Из Ленинграда от мамы и от друзей пришли поздравительные телеграммы.
Мне исполнилось двадцать лет. Эрику — двадцать два. Он притягательно улыбался. Был мягок, вкрадчив и полуленив в движениях. Обаяние прикрывало какую-то неявную, лично ему принадлежащую силу.
Вспыхнувшая любовь к нему привела меня в неизвестную праздничную страну. Ждать, слушать, узнавать его шаги, по выражению глаз угадывать желания, поражать его десятками затей и выдумок стало смыслом ежеминутного существования и затмило все остальное. Уверовав в единственность наших с Эриком отношений, я безоглядно вручила ему свою душу.
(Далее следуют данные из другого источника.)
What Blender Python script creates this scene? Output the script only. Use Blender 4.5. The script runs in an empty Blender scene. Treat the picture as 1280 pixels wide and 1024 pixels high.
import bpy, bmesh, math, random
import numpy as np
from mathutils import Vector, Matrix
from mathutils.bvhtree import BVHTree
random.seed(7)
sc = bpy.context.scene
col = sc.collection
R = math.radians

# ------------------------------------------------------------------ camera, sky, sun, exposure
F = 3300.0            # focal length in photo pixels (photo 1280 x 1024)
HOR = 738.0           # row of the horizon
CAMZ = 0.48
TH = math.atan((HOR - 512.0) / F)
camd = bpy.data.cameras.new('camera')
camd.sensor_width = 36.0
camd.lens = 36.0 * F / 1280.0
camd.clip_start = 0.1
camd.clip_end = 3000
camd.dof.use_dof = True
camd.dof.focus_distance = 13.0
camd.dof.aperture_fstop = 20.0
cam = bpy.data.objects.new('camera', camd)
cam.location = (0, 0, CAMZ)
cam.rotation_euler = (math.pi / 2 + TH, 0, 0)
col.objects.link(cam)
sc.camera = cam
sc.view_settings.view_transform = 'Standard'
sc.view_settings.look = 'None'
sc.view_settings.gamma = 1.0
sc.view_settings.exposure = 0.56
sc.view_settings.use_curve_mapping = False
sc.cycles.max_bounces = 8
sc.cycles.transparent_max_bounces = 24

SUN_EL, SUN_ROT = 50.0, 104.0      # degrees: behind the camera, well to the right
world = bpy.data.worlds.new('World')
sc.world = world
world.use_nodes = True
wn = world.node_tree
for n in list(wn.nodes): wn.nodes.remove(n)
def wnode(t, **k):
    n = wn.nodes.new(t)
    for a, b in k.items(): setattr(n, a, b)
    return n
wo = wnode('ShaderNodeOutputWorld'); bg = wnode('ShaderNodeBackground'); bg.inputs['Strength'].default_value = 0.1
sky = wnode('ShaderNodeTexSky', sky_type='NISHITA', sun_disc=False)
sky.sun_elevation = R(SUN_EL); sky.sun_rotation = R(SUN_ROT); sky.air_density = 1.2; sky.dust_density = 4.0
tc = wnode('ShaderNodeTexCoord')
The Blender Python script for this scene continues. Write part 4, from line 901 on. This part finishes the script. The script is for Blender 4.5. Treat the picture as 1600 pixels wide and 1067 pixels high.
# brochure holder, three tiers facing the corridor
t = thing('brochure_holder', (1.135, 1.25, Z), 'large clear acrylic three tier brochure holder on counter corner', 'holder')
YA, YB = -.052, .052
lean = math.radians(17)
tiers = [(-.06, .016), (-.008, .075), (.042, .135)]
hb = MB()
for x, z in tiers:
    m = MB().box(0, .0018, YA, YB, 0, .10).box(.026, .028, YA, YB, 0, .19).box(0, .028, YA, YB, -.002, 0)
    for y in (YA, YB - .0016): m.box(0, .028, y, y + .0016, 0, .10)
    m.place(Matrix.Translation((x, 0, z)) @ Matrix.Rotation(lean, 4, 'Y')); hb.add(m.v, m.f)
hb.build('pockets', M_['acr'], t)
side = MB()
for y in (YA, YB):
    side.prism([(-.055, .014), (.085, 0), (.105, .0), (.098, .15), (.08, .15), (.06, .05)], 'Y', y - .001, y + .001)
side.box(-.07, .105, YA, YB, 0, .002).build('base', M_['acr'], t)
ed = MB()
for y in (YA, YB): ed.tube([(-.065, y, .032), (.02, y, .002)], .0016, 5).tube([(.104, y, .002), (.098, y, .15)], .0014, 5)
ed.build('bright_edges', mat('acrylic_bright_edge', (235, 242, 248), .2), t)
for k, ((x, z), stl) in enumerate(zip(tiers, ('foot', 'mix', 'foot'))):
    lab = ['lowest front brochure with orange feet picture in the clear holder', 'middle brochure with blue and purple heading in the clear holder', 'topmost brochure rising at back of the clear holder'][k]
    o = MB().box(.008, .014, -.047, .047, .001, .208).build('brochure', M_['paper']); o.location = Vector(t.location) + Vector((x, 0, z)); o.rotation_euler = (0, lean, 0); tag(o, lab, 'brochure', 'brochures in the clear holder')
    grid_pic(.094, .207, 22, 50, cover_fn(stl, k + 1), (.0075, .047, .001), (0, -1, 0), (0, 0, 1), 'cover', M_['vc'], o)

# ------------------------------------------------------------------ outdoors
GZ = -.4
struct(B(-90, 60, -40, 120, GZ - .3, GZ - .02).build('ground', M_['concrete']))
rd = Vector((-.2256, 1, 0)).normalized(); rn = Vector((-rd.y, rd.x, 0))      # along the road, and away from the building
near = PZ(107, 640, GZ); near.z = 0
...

С бытом освоилась без всякого труда: таскала из колодца воду, мазала кизяком земляные полы, бегала на базар за провизией для всей семьи. Растрафаретив всевозможные тряпочки, наводняла наше жилье «коврами» и салфетками. Сложив вдвое марлю, настрачивала простыни.
В каком бы конце города Эрик ни находился, в обеденный перерыв он прибегал домой. Иногда ради пяти-десяти минут — «проверить: правда ли, что это — правда?». Но если в эти выкроенные минуты он не успевал заглянуть к матери, Барбара Ионовна сердилась. Я считала, что она права, и пеняла Эрику за упущение: конечно же, раньше сын целиком принадлежал ей, она к этому привыкла, и теперь ей больно.
Над старым диваном в общей комнате висела прелестная фотография моей свекрови: она — совсем молоденькая, в белом платье, с белой розой, в день своего первого выезда на бал. Ее ностальгические погружения в отошедшую жизнь вызывали сострадание. Я была преисполнена чувства глубочайшего к ней уважения и участия. Каждый день она вспоминала мужа, надеялась, что он жив. И о чем бы ни говорила, начало было неизменным: «Видел бы меня Толя в этой обстановке!..» Мир измерялся одной мерой: «Толя бы пришел в ужас!», «Толя бы за меня рассчитался!».
Ссыльные, в моем книжном представлении о них, должны были пребывать в кипении мысли, спорах об истине. Я чаяла встретить здесь значительных и умных людей, которые могли бы мне помочь прорваться к зрелости, к ясности, побороть царивший в сознании хаос. Но ссыльные во Фрунзе жили тихо, закрыто, хотя между отъединенными друг от друга людьми завязывались приятельские и дружеские отношения.
В городе я часто спрашивала Эрика: «Кто эта дама? А эта?» Он объяснял: жена, дочь, сестра дипломата, комкора, торгпреда, комдива и т. д. Женщины с дивными лицами и совершенными фигурами смешивались на улицах с коренным населением. Одни еще следили за собой, другие медленно опускались. Одинаково растерянные люди по-разному несли свой крест.
Несхожие по интересам, запросам и целям существования, все фрунзенские ссыльные почитали себя счастливчиками, поскольку местом их ссылки был город.
— Подумайте, одна из жен Тухачевского, с которой он разошелся лет за десять до ареста, — услышала я в одном из разговоров, — та, которая была выслана в кишлак, говорят, отлично держалась, хорошо одевалась, аборигены на нее пальцем показывали, а потом сорвалась, начала пить и теперь совсем спилась…
— А я вчера получила письмо от дочери своей приятельницы, тоже из кишлака, — отвечала собеседница, — пишет, что мать не выдержала и повесилась. Девочка в полном отчаянии. Надо как-то ей помочь. Пошла бы хлопотать, чтобы ее сюда перевели, но боюсь.
«Боюсь!» Сама ссылка, оказывается, не являлась пределом наказания. У факта проклятия имелись «дочерние» муки вроде страха перед внутренними ссылками по Киргизии. Такие перемещения несли с собой нередко смерть.
Вместо активно и энергично пульсирующей мысли высланных, которую здесь надеялась найти, я встретилась с горьким стремлением просто выжить и устоять.
Барбара Ионовна имела свой узкий круг знакомых.
Ее приятель, Николай Михайлович, человек до чрезвычайности аккуратный, чистюля, не уступал, например, ссылочному быту ни одной из своих привычек — сам себе готовил, сервировал стол, заправлял за ворот белоснежную салфетку. «С чувством, толком, расстановкой» праздновал за трапезой в хибаре свое одиночество и казался драматичным и жалким в желании заслониться от всех проблем «формой».
Другая знакомая свекрови, Клавочка, которую все называли «милой», билась над решением вопроса, выходить ли ей замуж. От ее кручины, от снисходительно-одобрительных поддакиваний окружающих ее доводам, что-де бессмысленно ждать мужа, которому предстоит еще сидеть десять лет, тоже исходил щемящий драматизм.